Minnie Ingersoll Joins TenOneTen
-
David Waxman
Minnie Ingersoll Joins TenOneTen
By
David Waxman
tl;dr — Minnie Ingersoll has joined TenOneTen and we’re feeling pretty darned lucky about it!
Here’s the story:
Back in November, we decided that it was time to add to the TenOneTen team. Austin, Gil, Eytan and I felt we needed another full-time investor to really do justice to the opportunity in front of us. With Todd Gitlin’s help, we spec’d out a position for a Senior Associate or Principal and started our process. We spread the word but didn’t advertise much: a few tweets, a link in StrictlyVC, and a couple newsletter inclusions. We got 111 applicants and spoke to at least 60 of them.
Many terrific people applied. If we were able to hire more than one person, we certainly would have.
Minnie Ingersoll was never part of that search. When we met her, she was moving back to her hometown of Pasadena and taking a few exploratory meetings with people in the local tech scene. Her resume is dauntingly impressive: Stanford CS, HBS, 12 years at Google, co-founder COO at Shift, and COO at Code for America. Given her terrific operational background, we asked her to meet a few companies in our portfolio in the hopes that she’d join one or help out as an advisor. Then one CEO wrote me back to say “I think she’s more interested in investing than being a COO.”
Insert. Screeching. Record. Sound. Here.
I won’t bore you with the rest of the details but we slowed down our principal search and went into overdrive to see if there was really a fit. From day one we all felt totally at ease with Minnie and in each successive meeting she seemed less like a candidate and more like part of the team. It didn’t take us long to decide we definitely wanted her to join TenOneTen.

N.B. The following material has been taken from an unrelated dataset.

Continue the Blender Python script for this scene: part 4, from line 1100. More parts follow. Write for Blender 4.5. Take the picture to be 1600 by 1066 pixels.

In many ways, Minnie has a similar background to the rest of the team. She has a technical education and is a very experienced operator who has founded and grown her own company. Like all of us, she’s mission-driven. We’re not an ‘impact fund’ per se, but all of us care deeply about doing work that is impactful. We share a common delight in helping founders achieve their goals and believe we can make our investors a boatload of money doing it.
In other ways, Minnie is incredibly complementary. Of course, adding a woman to our investment team creates an exciting new dimension to our firm. This will bring access to new networks and, we hope, make TenOneTen a more appealing partner to the best female entrepreneurs out there. Perhaps just as importantly, Minnie brings stylistic diversity to the team. She is a ‘big personality,’ a high-energy extrovert in the best possible sense of the word.
Founders who work with TenOneTen should be particularly excited by Minnie’s operating experience and network, and the concrete skills she has to share. She’s a doer who’s already signed up to teach a course on Product Management at Caltech. It’s great to have another teammate who knows how to get things done in a startup. She’s been on the rollercoaster and made her share of critical decisions in the face of imperfect information. We all have strong networks, but as former COO of Code for America and a new transplant from SF, she brings a host of new connections to the party.
Minnie is just getting started at TenOneTen but hit the ground running and is already making big contributions. We’re incredibly excited to have her and even more excited to see how our fund evolves now she’s on the team.